### The exercise
Skipping all pictures, set down the lines of the listing from the first through the one with "fwall = link('front_wall', me, STUCCO, house)".

### Record extracts
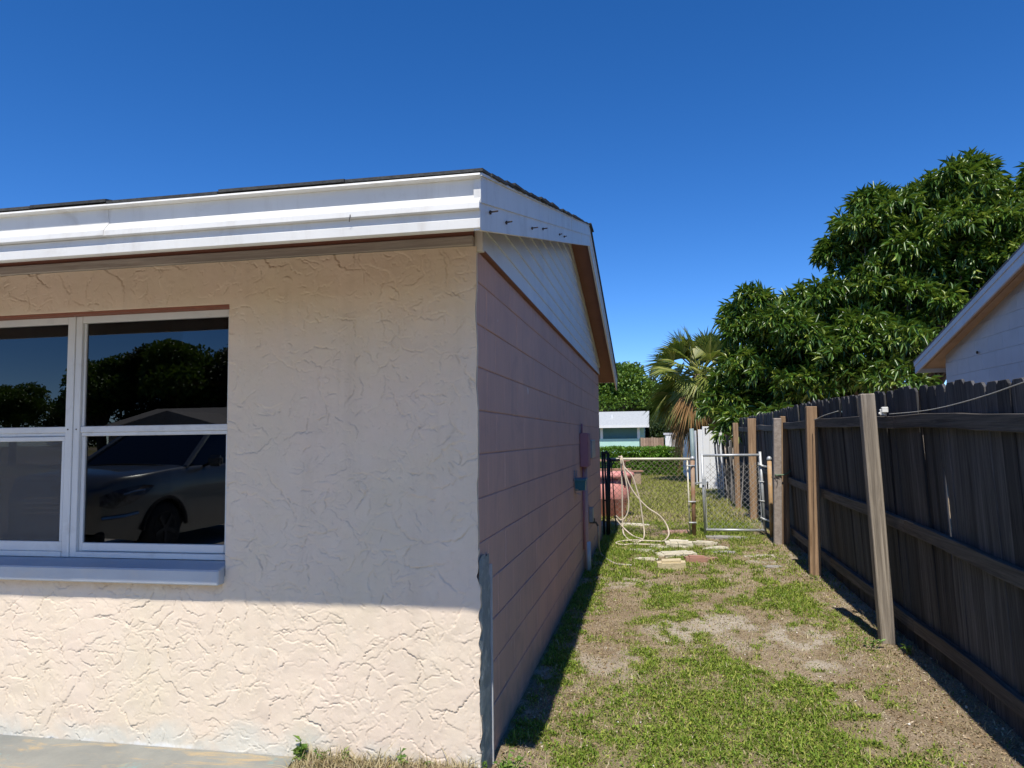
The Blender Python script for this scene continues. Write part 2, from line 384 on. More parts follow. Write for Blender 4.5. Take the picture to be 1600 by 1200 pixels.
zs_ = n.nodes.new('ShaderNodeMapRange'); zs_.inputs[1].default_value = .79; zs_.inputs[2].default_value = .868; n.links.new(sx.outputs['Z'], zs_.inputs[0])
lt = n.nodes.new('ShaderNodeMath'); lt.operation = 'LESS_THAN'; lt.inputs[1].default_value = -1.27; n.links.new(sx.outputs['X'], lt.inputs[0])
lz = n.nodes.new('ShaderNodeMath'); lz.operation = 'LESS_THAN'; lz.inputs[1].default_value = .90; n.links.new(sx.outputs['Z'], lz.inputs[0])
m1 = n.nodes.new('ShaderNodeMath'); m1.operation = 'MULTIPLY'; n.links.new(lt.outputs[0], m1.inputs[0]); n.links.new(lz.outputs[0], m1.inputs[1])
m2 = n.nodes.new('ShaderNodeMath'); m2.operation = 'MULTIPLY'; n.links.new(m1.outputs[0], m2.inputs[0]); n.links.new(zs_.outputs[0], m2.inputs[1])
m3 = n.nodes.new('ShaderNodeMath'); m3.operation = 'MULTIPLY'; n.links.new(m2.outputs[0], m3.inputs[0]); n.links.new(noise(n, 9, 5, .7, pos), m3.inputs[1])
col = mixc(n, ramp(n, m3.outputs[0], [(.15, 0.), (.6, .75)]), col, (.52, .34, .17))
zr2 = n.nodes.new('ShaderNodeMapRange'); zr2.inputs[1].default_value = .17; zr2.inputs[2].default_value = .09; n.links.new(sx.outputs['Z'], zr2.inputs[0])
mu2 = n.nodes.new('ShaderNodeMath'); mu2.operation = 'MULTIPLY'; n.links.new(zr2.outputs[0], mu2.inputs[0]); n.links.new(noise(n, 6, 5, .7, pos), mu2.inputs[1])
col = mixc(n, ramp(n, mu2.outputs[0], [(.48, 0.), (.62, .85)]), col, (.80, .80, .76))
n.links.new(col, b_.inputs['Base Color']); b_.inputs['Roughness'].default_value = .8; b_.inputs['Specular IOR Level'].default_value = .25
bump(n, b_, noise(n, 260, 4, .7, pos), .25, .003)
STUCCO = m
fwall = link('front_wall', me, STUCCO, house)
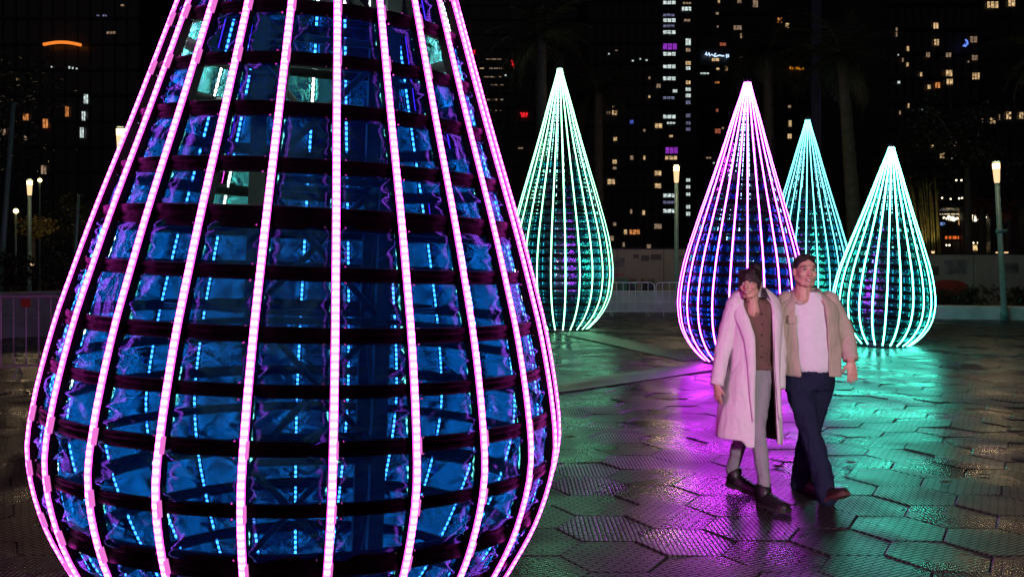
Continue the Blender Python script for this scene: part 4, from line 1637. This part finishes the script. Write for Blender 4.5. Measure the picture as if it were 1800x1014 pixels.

### Exercise solution
The Blender Python script for this scene continues. Write part 2, from line 384 on. More parts follow. Write for Blender 4.5. Take the picture to be 1600 by 1200 pixels.
zs_ = n.nodes.new('ShaderNodeMapRange'); zs_.inputs[1].default_value = .79; zs_.inputs[2].default_value = .868; n.links.new(sx.outputs['Z'], zs_.inputs[0])
lt = n.nodes.new('ShaderNodeMath'); lt.operation = 'LESS_THAN'; lt.inputs[1].default_value = -1.27; n.links.new(sx.outputs['X'], lt.inputs[0])
lz = n.nodes.new('ShaderNodeMath'); lz.operation = 'LESS_THAN'; lz.inputs[1].default_value = .90; n.links.new(sx.outputs['Z'], lz.inputs[0])
m1 = n.nodes.new('ShaderNodeMath'); m1.operation = 'MULTIPLY'; n.links.new(lt.outputs[0], m1.inputs[0]); n.links.new(lz.outputs[0], m1.inputs[1])
m2 = n.nodes.new('ShaderNodeMath'); m2.operation = 'MULTIPLY'; n.links.new(m1.outputs[0], m2.inputs[0]); n.links.new(zs_.outputs[0], m2.inputs[1])
m3 = n.nodes.new('ShaderNodeMath'); m3.operation = 'MULTIPLY'; n.links.new(m2.outputs[0], m3.inputs[0]); n.links.new(noise(n, 9, 5, .7, pos), m3.inputs[1])
col = mixc(n, ramp(n, m3.outputs[0], [(.15, 0.), (.6, .75)]), col, (.52, .34, .17))
zr2 = n.nodes.new('ShaderNodeMapRange'); zr2.inputs[1].default_value = .17; zr2.inputs[2].default_value = .09; n.links.new(sx.outputs['Z'], zr2.inputs[0])
mu2 = n.nodes.new('ShaderNodeMath'); mu2.operation = 'MULTIPLY'; n.links.new(zr2.outputs[0], mu2.inputs[0]); n.links.new(noise(n, 6, 5, .7, pos), mu2.inputs[1])
col = mixc(n, ramp(n, mu2.outputs[0], [(.48, 0.), (.62, .85)]), col, (.80, .80, .76))
n.links.new(col, b_.inputs['Base Color']); b_.inputs['Roughness'].default_value = .8; b_.inputs['Specular IOR Level'].default_value = .25
bump(n, b_, noise(n, 260, 4, .7, pos), .25, .003)
STUCCO = m
fwall = link('front_wall', me, STUCCO, house)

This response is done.